Nadie discute que la tenencia de armas de fuego debe regularse con cuidado, pues, como con cualquier instrumento que pueda representar un riesgo para la vida de los ciudadanos, el Estado tiene el deber de garantizar que se les dé un uso adecuado. No es ciencia oculta, además, lo que debería buscar esta regulación: que los ciudadanos puedan acceder a un arma para protección o deporte, pero que estén entrenados para evitar accidentes e identificados para hacerlos responsables si se comete un crimen con su arma. Esto, por supuesto, no es más que sentido común.

Pero el sentido común, lamentablemente, estuvo ausente cuando se redactaron las recientemente promulgadas normas sobre posesión de armas de fuego. Y es que parece que el gobierno se hubiese propuesto desarmar a los civiles inocentes, llevarlos a la informalidad y generar un enorme mercado negro de armas.

Las normas, a través de distintas medidas, ordenan la confiscación de muchas de las armas que actualmente se encuentran en manos de legítimos propietarios. Es el caso, para empezar, de las pistolas de 9 milímetros, que ahora se encuentran prohibidas para cualquier ciudadano que no sea policía o militar. Quien tenía licencia para portar esas armas tendrá que entregarlas a la Superintendencia de Control de Servicios de Seguridad Privada, Armas, Explosivos y Municiones de Uso Civil (Sucamec), y si en 180 días no logra venderlas a policías o militares en servicio, quedan incautadas. Lo mismo sucederá con toda arma de cualquier calibre que sea de titularidad de alguien que tengan más de dos pistolas.

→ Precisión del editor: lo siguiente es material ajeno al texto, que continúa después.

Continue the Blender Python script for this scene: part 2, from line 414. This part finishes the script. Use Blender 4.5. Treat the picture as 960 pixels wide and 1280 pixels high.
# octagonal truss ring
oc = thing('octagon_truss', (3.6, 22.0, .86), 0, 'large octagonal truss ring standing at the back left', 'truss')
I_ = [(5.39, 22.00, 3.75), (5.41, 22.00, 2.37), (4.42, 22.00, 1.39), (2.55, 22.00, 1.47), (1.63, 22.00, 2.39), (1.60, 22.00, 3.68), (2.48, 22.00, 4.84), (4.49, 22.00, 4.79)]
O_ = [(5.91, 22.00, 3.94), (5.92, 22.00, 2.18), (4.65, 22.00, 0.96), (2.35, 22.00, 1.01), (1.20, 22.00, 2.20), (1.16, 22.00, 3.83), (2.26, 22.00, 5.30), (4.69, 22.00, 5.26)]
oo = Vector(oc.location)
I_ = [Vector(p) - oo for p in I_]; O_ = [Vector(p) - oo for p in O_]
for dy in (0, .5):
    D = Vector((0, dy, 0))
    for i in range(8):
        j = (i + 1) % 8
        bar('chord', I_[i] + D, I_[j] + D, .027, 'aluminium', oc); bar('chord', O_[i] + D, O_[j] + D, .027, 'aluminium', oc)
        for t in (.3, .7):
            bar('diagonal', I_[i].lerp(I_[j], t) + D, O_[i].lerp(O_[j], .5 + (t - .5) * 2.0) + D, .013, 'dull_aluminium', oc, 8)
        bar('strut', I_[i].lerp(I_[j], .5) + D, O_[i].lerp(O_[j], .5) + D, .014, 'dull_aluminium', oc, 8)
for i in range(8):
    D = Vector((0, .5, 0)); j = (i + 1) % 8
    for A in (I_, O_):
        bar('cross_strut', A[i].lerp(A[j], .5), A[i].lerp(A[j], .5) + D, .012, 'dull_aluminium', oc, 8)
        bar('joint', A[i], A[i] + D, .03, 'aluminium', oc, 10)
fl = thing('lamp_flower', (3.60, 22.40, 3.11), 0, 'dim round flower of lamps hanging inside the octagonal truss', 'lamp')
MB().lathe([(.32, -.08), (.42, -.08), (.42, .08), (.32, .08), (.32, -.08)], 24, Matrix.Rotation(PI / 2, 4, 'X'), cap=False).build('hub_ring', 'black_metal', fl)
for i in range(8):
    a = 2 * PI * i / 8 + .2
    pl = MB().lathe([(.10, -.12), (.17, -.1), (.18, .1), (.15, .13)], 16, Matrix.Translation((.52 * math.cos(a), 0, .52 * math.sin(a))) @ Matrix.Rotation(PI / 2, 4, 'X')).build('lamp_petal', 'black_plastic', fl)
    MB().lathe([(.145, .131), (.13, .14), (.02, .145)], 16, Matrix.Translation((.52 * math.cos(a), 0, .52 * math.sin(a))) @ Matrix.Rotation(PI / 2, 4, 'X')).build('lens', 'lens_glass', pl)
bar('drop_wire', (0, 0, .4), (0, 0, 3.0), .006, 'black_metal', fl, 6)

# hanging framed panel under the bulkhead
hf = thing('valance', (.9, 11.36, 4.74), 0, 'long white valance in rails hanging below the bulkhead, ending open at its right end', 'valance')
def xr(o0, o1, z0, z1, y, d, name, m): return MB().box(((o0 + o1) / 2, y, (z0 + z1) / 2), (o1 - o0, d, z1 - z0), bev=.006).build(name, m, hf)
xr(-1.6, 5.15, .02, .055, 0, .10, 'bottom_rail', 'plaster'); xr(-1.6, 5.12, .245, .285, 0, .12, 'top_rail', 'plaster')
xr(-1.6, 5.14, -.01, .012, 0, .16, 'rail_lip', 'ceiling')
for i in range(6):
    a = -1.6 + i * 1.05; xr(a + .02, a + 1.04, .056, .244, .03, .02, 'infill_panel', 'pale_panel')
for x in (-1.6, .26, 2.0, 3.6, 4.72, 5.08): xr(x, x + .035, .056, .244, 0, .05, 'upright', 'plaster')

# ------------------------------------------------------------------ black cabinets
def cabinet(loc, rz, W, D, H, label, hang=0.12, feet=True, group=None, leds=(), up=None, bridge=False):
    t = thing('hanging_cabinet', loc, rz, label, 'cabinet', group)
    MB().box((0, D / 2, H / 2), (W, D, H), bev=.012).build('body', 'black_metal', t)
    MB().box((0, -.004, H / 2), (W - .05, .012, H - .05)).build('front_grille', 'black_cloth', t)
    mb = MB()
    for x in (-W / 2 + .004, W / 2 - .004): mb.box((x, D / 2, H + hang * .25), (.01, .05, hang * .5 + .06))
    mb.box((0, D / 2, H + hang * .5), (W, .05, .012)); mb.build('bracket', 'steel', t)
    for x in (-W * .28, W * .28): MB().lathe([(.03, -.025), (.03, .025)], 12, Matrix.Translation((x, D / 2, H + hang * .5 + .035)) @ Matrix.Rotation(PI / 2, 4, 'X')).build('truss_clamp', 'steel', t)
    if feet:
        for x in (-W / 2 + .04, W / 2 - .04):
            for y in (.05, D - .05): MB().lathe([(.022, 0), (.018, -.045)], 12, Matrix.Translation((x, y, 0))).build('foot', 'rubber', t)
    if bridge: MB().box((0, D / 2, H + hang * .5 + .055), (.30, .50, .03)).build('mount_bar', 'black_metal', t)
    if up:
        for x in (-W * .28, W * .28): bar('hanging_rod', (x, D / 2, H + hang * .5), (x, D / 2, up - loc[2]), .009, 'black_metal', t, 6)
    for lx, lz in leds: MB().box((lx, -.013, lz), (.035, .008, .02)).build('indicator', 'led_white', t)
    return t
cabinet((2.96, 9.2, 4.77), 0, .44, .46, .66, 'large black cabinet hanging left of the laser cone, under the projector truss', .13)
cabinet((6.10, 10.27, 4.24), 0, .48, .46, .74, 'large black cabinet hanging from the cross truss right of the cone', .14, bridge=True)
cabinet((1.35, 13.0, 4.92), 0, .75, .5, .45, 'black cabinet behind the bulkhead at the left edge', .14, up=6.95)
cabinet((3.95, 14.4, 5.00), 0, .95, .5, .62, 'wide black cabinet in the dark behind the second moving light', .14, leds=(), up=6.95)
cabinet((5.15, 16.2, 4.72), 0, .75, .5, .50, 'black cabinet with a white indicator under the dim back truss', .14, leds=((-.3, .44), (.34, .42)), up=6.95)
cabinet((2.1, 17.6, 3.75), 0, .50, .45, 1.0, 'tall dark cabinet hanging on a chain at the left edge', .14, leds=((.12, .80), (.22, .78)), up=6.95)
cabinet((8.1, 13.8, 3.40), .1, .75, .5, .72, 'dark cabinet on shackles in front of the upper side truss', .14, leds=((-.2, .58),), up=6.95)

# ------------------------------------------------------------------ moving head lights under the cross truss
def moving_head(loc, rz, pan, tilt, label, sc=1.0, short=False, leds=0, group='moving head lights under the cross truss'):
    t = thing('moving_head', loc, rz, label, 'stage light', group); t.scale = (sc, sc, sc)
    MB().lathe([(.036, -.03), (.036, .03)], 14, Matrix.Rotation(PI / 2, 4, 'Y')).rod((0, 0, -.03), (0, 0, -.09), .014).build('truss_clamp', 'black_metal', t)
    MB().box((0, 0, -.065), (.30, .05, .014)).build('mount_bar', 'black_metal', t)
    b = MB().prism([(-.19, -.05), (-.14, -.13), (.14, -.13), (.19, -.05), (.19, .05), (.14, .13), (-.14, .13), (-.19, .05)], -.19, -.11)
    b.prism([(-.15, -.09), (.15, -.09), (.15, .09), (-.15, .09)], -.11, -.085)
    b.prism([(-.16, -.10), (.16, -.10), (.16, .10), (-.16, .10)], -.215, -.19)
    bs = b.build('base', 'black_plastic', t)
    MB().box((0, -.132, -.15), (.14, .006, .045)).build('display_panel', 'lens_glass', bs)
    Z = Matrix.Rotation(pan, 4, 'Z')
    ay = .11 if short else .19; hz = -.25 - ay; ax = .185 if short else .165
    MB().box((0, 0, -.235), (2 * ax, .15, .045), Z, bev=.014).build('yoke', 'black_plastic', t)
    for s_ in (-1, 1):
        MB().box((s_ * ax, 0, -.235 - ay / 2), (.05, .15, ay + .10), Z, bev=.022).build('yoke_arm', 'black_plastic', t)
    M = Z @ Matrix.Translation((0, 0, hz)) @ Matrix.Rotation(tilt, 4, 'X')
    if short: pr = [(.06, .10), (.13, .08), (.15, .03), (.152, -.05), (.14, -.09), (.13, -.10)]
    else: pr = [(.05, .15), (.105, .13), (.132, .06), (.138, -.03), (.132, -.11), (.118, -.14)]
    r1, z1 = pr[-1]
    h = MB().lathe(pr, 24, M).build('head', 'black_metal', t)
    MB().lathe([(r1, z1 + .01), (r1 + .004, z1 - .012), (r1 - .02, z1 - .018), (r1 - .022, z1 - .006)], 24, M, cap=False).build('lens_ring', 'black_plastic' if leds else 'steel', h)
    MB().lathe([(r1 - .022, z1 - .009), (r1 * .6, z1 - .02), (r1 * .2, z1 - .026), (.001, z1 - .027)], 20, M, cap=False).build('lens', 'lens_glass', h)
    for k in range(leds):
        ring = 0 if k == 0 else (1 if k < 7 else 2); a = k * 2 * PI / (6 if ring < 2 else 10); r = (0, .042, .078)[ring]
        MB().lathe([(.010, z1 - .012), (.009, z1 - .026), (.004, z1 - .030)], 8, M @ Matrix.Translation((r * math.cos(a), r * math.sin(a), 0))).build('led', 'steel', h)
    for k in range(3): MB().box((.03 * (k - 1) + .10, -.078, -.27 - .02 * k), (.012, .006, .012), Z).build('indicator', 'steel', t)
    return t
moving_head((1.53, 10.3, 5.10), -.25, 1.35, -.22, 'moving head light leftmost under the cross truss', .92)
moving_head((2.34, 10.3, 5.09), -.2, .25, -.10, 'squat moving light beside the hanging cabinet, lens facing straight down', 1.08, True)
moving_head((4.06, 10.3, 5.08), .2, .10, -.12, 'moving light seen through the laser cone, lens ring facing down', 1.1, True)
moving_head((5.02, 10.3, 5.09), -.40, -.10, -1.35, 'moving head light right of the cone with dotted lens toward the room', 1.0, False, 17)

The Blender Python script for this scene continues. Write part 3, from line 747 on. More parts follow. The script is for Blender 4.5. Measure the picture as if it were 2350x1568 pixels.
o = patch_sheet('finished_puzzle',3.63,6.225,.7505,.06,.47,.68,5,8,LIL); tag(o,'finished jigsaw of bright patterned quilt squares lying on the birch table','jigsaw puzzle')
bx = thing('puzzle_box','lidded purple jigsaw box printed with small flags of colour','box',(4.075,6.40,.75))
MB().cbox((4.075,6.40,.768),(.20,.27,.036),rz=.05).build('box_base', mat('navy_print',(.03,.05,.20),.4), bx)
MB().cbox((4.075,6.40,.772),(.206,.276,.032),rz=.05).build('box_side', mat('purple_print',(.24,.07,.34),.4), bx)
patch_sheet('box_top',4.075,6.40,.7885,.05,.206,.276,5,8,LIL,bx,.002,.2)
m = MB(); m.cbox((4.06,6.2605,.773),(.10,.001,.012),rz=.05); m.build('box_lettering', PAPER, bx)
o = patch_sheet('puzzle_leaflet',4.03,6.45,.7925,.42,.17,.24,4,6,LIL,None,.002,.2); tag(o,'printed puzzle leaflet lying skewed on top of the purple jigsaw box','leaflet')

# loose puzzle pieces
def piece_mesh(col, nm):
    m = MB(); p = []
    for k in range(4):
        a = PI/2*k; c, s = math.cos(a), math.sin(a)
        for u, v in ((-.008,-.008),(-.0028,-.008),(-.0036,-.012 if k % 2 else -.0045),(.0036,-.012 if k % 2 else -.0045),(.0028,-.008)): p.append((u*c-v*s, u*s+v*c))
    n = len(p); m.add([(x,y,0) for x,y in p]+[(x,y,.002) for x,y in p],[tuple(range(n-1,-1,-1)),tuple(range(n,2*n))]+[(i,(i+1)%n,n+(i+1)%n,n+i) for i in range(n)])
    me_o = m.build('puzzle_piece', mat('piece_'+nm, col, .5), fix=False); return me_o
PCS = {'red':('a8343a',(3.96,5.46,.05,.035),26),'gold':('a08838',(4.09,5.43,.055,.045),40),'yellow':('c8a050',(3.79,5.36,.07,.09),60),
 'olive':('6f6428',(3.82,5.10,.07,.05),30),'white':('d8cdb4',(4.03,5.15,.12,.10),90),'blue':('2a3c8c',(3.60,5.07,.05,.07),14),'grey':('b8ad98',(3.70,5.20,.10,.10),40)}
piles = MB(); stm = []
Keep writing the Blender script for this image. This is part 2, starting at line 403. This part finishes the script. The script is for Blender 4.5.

Parece que el gobierno no es consciente de que, en la práctica, estas confiscaciones son una inconstitucional expropiación sin compensación (o, en simple, un robo). Y la reacción natural de muchas personas frente a estas medidas –en vez de malbaratarlas o regalárselas al Estado– será conservar las armas en la informalidad. Este, por supuesto, es el peor escenario, pues en dicha situación no hay cómo obligar a los poseedores de armas a recibir entrenamiento, no se puede saber quién es titular de cada arma, ni se puede evitar que sean vendidas a delincuentes en el mercado negro.

Esta situación, además, se agrava porque el gobierno ha vuelto más caro sacar una licencia a los propietarios autorizados por la nueva ley (quienes ahora además tendrán que renovarlas anualmente). De muy poco sirve que el Estado haya adquirido un moderno sistema automatizado de identificación balística para registrar todas las armas si pondrá trabas para que los ciudadanos se acerquen voluntariamente a registrarlas.

Parece que, en el fondo, lo que el gobierno realmente ha querido hacer es impedir que los civiles se protejan por sí mismos (lo cual resulta escandaloso si reparamos cómo él falla defendiendo a sus ciudadanos). Eso explicaría, por ejemplo, por qué ha aumentado de forma desproporcionada el costo de las renovaciones de licencias para las empresas de seguridad, lo que podría causar la quiebra de muchas de ellas. Y esta intención podría también permitir entender la compulsión controlista del Ministerio del Interior, que ha llegado al extremo de incluir en el registro de la Sucamec las carabinas de balines, las que lanzan proyectiles de goma, los sprays de gas pimienta, los “stun guns” eléctricos y las pistolas de juguete que disparan pelotitas de pintura (‘paintball’). Ahora ya no se podrá tener ni armas no letales (ni siquiera las de juguete) para defenderse de los atacantes, salvo que se las haya inscrito. Como dice Dardo López-Dolz, menos mal que olvidaron el cuchillo de cocina, el palo de amasar, las hondas, los trompos y las huaracas.

Es increíble que el gobierno no se dé cuenta de que todas estas medidas solo crean incentivos para que los actuales propietarios legales de armas decidan mantenerlas en la informalidad y para que el mercado negro crezca. Y las consecuencias de ello son que no se podrá exigir a los poseedores de armas capacitarse para usarlas responsablemente y que se volverá más difícil descubrir a los autores de los crímenes.

Solo hay, por eso, un grupo que tiene que agradecer la promulgación de estas normas: los delincuentes.